Ahok dinyatakan pengadilan telah menganggap Surat Al Maidah 51 sebagai alat membohongi umat. Pengadilan menyatakan Ahok telah merendahkan dan menghina Surat Al Maidah 51. Pengacara sempat mengajukan banding, namun Ahok meminta pengajuan itu dicabut saja. Kasasi juga tidak diajukan.
Daftar PK
Pada 2 Februari 2016, pengacara Ahok mendaftarkan PK. Pejabat Humas Pengadilan Negeri Jakarta Utara, Jootje Sampaleng, mengatakan Ahok mengambil referensi dari kasus Buni Yani terkait kasus pelanggaran putusan Undang-Undang Informasi dan Transaksi Elektronik (UU ITE).
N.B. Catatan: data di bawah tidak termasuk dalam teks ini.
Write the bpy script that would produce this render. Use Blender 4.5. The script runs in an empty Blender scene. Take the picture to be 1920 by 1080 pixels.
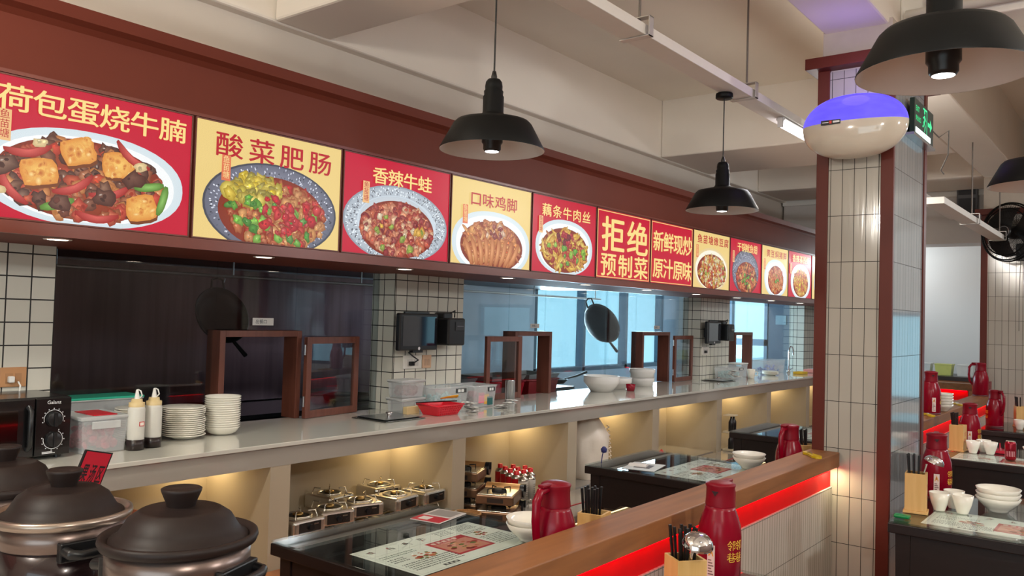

Pihak Ahok menilai ada kekhilafan hakim di balik putusan yang membuatnya dihukum penjara.
Reaksi Rizieq
Imam Besar FPI Habib Rizieq Syihab yang berada di Arab Saudi mendengar kabar bahwa Ahok mengajukan PK. Kabar dari Indonesia itu membuatnya ingin pulang karena merasa ada upaya untuk membebaskan Ahok. Rizieq berpendapat, MA harus menolak PK Ahok.
"Aturan Mahkamah Agung sudah jelas, bahwa suatu kasus yang tidak melalui proses banding dan kasasi tidak bisa dan tidak boleh diajukan PK. Ingat, Ahok tidak pernah banding maupun kasasi sehingga PK-nya wajib ditolak demi tegaknya hukum," ujar Rizieq lewat rekaman pembicaraan melalui telepon yang diperdengarkan di Masjid Baitul Amal, Cengkareng, Jakarta Barat, Rabu (21/2/2018) lalu.
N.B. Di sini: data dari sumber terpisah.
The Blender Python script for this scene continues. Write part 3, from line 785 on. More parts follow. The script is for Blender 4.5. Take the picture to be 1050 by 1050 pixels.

Menurut pihak Ahok, putusan yang tak ditanggapi dengan upaya banding dan kasasi berarti bersifat inkrah. Dengan demikian PK boleh dilakukan terhadap putusan itu.
Sekjen Forum Umat Islam (FUI) Al Khaththath khawatir bila Ahok berhasil lewat sidang PK, maka Ahok akan melenggang ke Istana Negara. Ini meresahkannya. Dia berujar, 5 ribu massa akan beraksi menghadiri sidang Ahok.
"Akan bisa menjadi calon presiden 2019 atau wapres atau apa pun. Ini yang meresahkan umat Islam. Jadi gubernur saja meresahkan, apalagi jadi wapres," kata Al Khaththath di Gedung Joang '45, Jl Menteng Raya, Jakarta Pusat, Sabtu (24/2/2018).
Sidang 10 Menit
Pada 26 Februari 2018, sidang mengagendakan pemeriksaan administrasi berkas PK Ahok digelar di ruang sidang Koesoema Atmadja, Eks Pengadilan Negeri Jakarta Pusat, Jl Gajah Mada. Banyak orang berdemonstrasi di luar gedung, baik yang kontra maupun pro-Ahok. Polda Metero Jaya mengerahkan 2 ribu personel untuk mengamankan kondisi dan merekayasa arus lalu lintas.
Proses di depan majelis hakim berlangsung 10 menit. 156 Lembar memori PK dibawa tim pengacara yang termasuk adik Ahok sendiri, Fifi Lety Indra. Ahok tak hadir di sidang ini.
5 Maret 2018, Pengadilan Negeri Jakarta Utara mengirimkan berkas Ahok ke MA. Berkas itulah yang akan disidangkan para hakim agung. Dua hari kemudian, berkas itu dinyatakan telah diterima kepaniteraan MA. Berkas itu bernomor 11 PK/PID/2018.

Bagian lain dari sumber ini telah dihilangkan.